Kim was abroad when he read about the execution in the newspaper. He decided to make plans to flee to South Korea with his family.

“Leaving my ancestral grave and the country where my family was, and fleeing to South Korea, was emotionally the saddest decision I ever made, when South Korea was still a foreign land to me.” He said.

Even behind my sunglasses, I could see that the memories were hard for him.

One of the questions I kept asking during our many meetings was why he decided to speak out now.

“It’s the only responsibility I can do,” he said. “From now on, I will be more active in liberating my fellow Northerners from the dictatorship so they can enjoy real freedom.”

There are more than 30,000 defectors in South Korea, and only a handful have decided to give interviews to the media. The more high-profile you are, the higher the risk to you and your family.

There are also many people in South Korea who are skeptical of how defectors describe their lives. After all, how can they truly substantiate their stories?

Kim Guksong’s life is highly unusual. His account should be seen as part of the North Korean story, not the whole story.

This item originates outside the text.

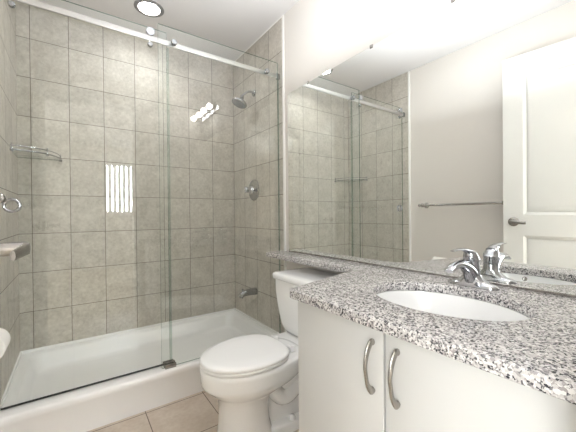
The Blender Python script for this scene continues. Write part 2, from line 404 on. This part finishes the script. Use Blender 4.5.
for x in (.482, 1.102):
    part('panel_bolt', 'dchrome', t, lambda b: (lathe(b, [(.004, 0), (.016, 0), (.017, .003), (.017, .016), (.014, .020), (.004, .021)], (x, P2Y[0], 2.036), (0, -1, 0)),
         lathe(b, [(.011, 0), (.011, YR0-P2Y[1]-.0005)], (x, P2Y[1], 2.036), (0, 1, 0))))
t = empty('sliding_shower_door', 'clear glass sliding door on the left with a round chrome finger pull', 'sliding door', (.09, 1.846, RZ))
part('glass_pane', ['glass', 'gedge'], t, lambda b: pane(b, -.272, .452, *P1Y, RZ+.012, 2.104), smooth=False)
part('edge_seal', 'seal', t, lambda b: box(b, .452, .464, 1.838, 1.852, RZ+.012, 2.02, .001, 1), lab='clear vinyl edge seal')
part('bottom_seal', 'rubber', t, lambda b: box(b, -.272, .452, 1.8425, 1.8495, RZ+.005, RZ+.012))
part('ring_pull', 'chrome', t, lambda b: (torus(b, (-.224, P1Y[0]-.003, 1.101), (0, 1, 0), .027, .0065, 36), torus(b, (-.224, P1Y[1]+.003, 1.101), (0, 1, 0), .027, .0065, 36)))
for x in (-.214, .362):
    ro = part('roller', 'chrome', t, lambda b: (lathe(b, [(.006, -.004), (.021, -.004), (.021, 0), (.019, .002), (.019, .009), (.021, .011), (.021, .015), (.006, .016)], (x, 1.820, 2.071), (0, 1, 0)),
         lathe(b, [(.009, 0), (.009, .030)], (x, 1.815, 2.071), (0, 1, 0), n=16)))
    part('anti_jump_stop', 'dchrome', t, lambda b: (lathe(b, [(.004, 0), (.011, .001), (.013, .004), (.013, .018), (.004, .019)], (x, 1.821, 2.003), (0, 1, 0)), lathe(b, [(.006, 0), (.006, .012)], (x, 1.83, 2.003), (0, 1, 0))))
t = empty('shower_rail', 'flat chrome rail carrying the glass shower doors', 'rail', ((XL+XR)/2, 1.827, 2.036))
part('rail_bar', 'nickel', t, lambda b: box(b, XL+.016, XR-.016, YR0, YR1, RZ0, RZ1, .0015))
t.children[0].data.materials[0] = plain('satin_chrome', (.62, .61, .59, 1), .35, 1)
for x0, x1 in ((XL+.004, XL+.030), (XR-.030, XR-.004)):
    part('wall_bracket', 'dchrome', t, lambda b: box(b, x0, x1, YR0-.004, YR1+.006, RZ0-.006, RZ1+.006, .002))
bm = bmesh.new(); box(bm, .415, .475, 1.796, 1.803, RZ, RZ+.024, .0015); box(bm, .415, .475, 1.818, 1.838, RZ, RZ+.024, .0015); box(bm, .415, .475, 1.856, 1.862, RZ, RZ+.02, .0015); box(bm, .415, .475, 1.796, 1.862, RZ, RZ+.0035)
tag(fin('door_guide', bm, 'nickel'), 'small metal bottom guide on the tub sill where the glass panels overlap', 'guide')

# ---------------------------------------------------------------- shower fittings
XW = XR-.004
t = empty('overhead_shower', 'chrome shower head on a short arm high on the tiled wall', 'shower head', (XW, 2.2, 2.045))
part('wall_flange', 'dchrome', t, lambda b: lathe(b, [(.028, 0), (.027, .004), (.018, .010), (.010, .013)], (XW, 2.2, 2.045), (-1, 0, 0)))
arm = bez([(XW-.004, 2.2, 2.045), (XW-.04, 2.2, 2.047), (XW-.075, 2.2, 2.028), (XW-.112, 2.2, 1.992)], 8)
part('shower_arm', 'chrome', t, lambda b: tube(b, arm, .0085))
ax = Vector((-.40, 0, -.92)).normalized(); hp = Vector((XW-.106, 2.2, 1.998))
hd = part('spray_head', 'dchrome', t, lambda b: lathe(b, [(.010, 0), (.016, .006), (.017, .016), (.012, .022), (.018, .030), (.040, .046), (.058, .058), (.063, .066), (.063, .073), (.060, .077), (.052, .078)], hp, ax, 36))
part('nozzle_face', 'nozz', hd, lambda b: (lathe(b, [(.052, .0772), (.050, .0800), (.001, .0800)], hp, ax, 36), [lathe(b, [(.0022, .079), (.0015, .082)], hp+(frame(ax)[0]*cos(a)+frame(ax)[1]*sin(a))*rd, ax, 6) for rd, nn in ((.016, 8), (.030, 14), (.043, 20)) for a in [2*pi*k/nn for k in range(nn)]]))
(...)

But his story gives us a glimpse of a regime that few have been able to escape, and shows us what it takes for that regime to survive.

“North Korea’s political society, their judgment, their thought processes, they all follow a belief in absolute obedience to the Supreme Leader,” he says, “and generation after generation, a ‘loyal heart’ is cultivated. “

The timing of this interview was also interesting. Kim Jong Un hinted that he might be willing to talk to South Korea in the near future if certain conditions are met.

But Kim also issued a warning.

“I’ve been here for many years, but North Korea hasn’t changed at all.” He said.

“The strategy we developed continues. What you need to know is that North Korea hasn’t changed even 0.01 percent.”